Both the lower authorities denied the benefit of the Notification to the appellants on the ground that the import of the goods was not against any export order placed by the supplier of the goods for jobbing etc. It is submitted by the appellant's counsel that the hangers imported by them were actually exported along with garments and, therefore, the benefit of the Notification should have been allowed to them by condoning procedural lapses if any. Learned Counsel has placed on record some of the relevant Shipping Bills containing endorsements of the Apparel Export Promotion Council (AEPC) regarding quota allocation for export of garments. It is submitted that AEPC would not make such allocation if the exports were not against specific export orders. It is, therefore, urged by learned Counsel that these Shipping Bills containing AEPC's endorsements be accepted as proof of the fact that the exports were made against specific export orders. He has also invited our attention to the declaration made by the exporter which is to the effect that they have used the plastic hangers for the export of ready-made garments.

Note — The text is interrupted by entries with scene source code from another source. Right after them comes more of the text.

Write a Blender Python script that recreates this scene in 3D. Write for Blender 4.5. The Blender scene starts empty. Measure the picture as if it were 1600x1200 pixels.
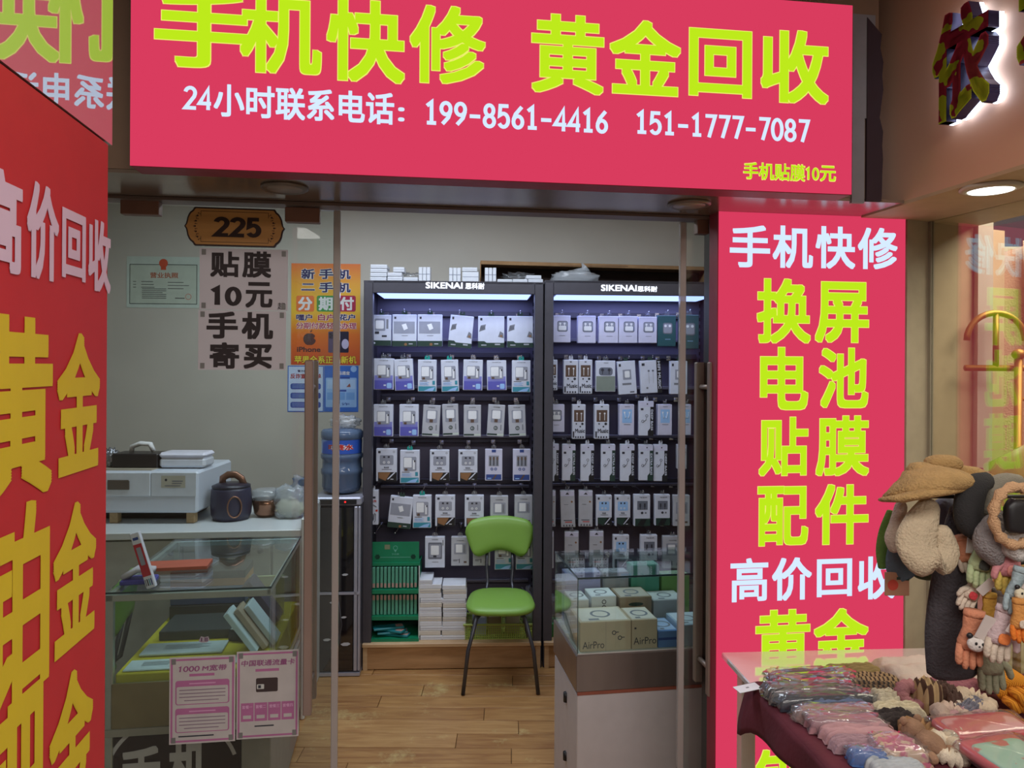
import bpy, math, random
from mathutils import Vector, Matrix
random.seed(7)
S = bpy.context.scene
COL = S.collection
R = math.radians

# ---------------------------------------------------------------- camera
FPX, HOR, CAMZ = 1150.0, 572.0, 1.68
cd = bpy.data.cameras.new('camera'); cam = bpy.data.objects.new('camera', cd); COL.objects.link(cam)
cd.sensor_width = 36.0; cd.lens = FPX / 1600 * 36.0; cd.shift_y = -(600 - HOR) / 1600
cd.clip_start = 0.02
cam.location = (0, 0, CAMZ); cam.rotation_euler = (R(90), R(-0.33), 0)
S.camera = cam
CM = cam.rotation_euler.to_matrix()
CO = Vector((0, 0, CAMZ))

# ---------------------------------------------------------------- view, world
S.view_settings.view_transform = 'Standard'; S.view_settings.look = 'None'
S.view_settings.exposure = 0.0; S.view_settings.gamma = 1.0; S.view_settings.use_curve_mapping = False
S.cycles.use_denoising = True
S.cycles.max_bounces = 8; S.cycles.transparent_max_bounces = 24
S.cycles.caustics_reflective = False; S.cycles.caustics_refractive = False
S.cycles.sample_clamp_indirect = 4.0
w = bpy.data.worlds.new('world'); S.world = w; w.use_nodes = True
w.node_tree.nodes['Background'].inputs[0].default_value = (0.62, 0.66, 0.75, 1)
w.node_tree.nodes['Background'].inputs[1].default_value = 0.12


def area(name, loc, rot, size, power, col):
    l = bpy.data.lights.new(name, 'AREA'); l.shape = 'RECTANGLE'; l.size, l.size_y = size
    l.energy = power; l.color = col
    o = bpy.data.objects.new(name, l); o.location = loc; o.rotation_euler = [R(a) for a in rot]; COL.objects.link(o)
    return o


area('shop_ceiling_lamp', (-0.45, 3.35, 2.70), (0, 0, 0), (2.4, 0.5), 40, (0.79, 0.88, 1.0))
area('corridor_ceiling_lamp', (0.2, -0.1, 2.86), (0, 0, 0), (2.4, 1.0), 48, (1.0, 0.95, 0.9))
area('corridor_ceiling_lamp', (1.5, -2.0, 2.86), (0, 0, 0), (2.4, 1.0), 72, (1.0, 0.94, 0.9))
area('neighbour_ceiling_lamp', (2.1, 2.0, 2.6), (0, 0, 0), (1.0, 1.2), 42, (1.0, 0.93, 0.78))

# ---------------------------------------------------------------- pixel -> point on a real plane


def ray(px, py):
    return (CM @ Vector(((px - 800) / FPX, (HOR - py) / FPX, -1.0)))


def P(px, py, d):
    r = ray(px, py); return CO + r * (d / r.y)


def onz(px, py, z):
    r = ray(px, py); return CO + r * ((z - CAMZ) / r.z)


class Fr:
    """vertical plane: origin, yaw; u runs to the viewer's right, z up"""
    def __init__(s, x, y, yaw):
        s.O = Vector((x, y, 0)); s.yaw = R(yaw)
        s.U = Vector((math.cos(s.yaw), math.sin(s.yaw), 0)); s.N = Vector((math.sin(s.yaw), -math.cos(s.yaw), 0))

    def back(s, d):
        f = Fr(0, 0, math.degrees(s.yaw)); f.O = s.O - s.N * d; return f

    def hit(s, px, py):
        r = ray(px, py); t = (s.O - CO).dot(s.N) / r.dot(s.N); p = CO + r * t
        return (p - s.O).dot(s.U), p.z

    def pt(s, u, z, out=0.0):
        return s.O + s.U * u + s.N * out + Vector((0, 0, z))

    def rect(s, x0, y0, x1, y1):
        xm, ym = (x0 + x1) / 2, (y0 + y1) / 2
        return s.hit(x0, ym)[0], s.hit(xm, y1)[1], s.hit(x1, ym)[0], s.hit(xm, y0)[1]


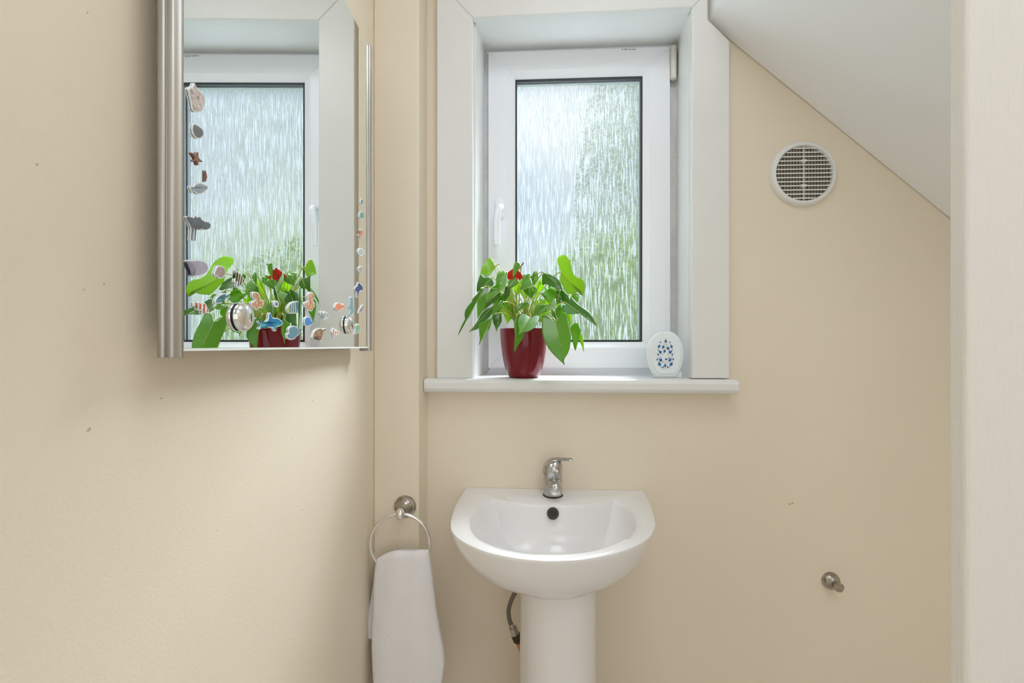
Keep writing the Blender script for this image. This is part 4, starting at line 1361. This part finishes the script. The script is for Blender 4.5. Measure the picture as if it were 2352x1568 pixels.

3. Learned SDR submits that none of the conditions of the Notification was fulfilled by the party. It was not established that the imports of hangers were against export orders placed by the supplier of the goods for jobbing, repairing etc. The hangers with the garments were not shown to have been re-exported to the supplier of the hangers. It was not shown that the appellants were doing a job work for the overseas supplier. On these facts the benefit of the Notification could hardly be claimed by them.

4. After considering the submissions, we have to accept the case made out by learned SDR. There is no evidence, on record, of any export order having been placed on the appellants by the foreign supplier of hangers. Whether the imports were made for any jobbing for the foreign party could be ascertained only from the 'export order'. Hence as rightly pointed out by learned SDR, the appellants have not been able to establish that they fulfilled the main condition under the Notification. Admittedly, the hangers along with garments were exported to different parties, whereas the Notification had required that the exports be made to the supplier of the input. There is also no material on record to indicate as to whether any of the other conditions of the Notification was fulfilled by the appellants. The case law cited by learned Counsel viz. Texport Industries Ltd. v. Commissioner of Customs, Chennai and Brindha Enterprises Commissioner of Customs, Chennai 2005 (198) E.L.T. 584 (Tri.-Chennai) is of no aid to the appellants inasmuch as both the decisions discuss the scope of the expression "jobbing" only.

5. In the result, the impugned order is sustained and this appeal is dismissed.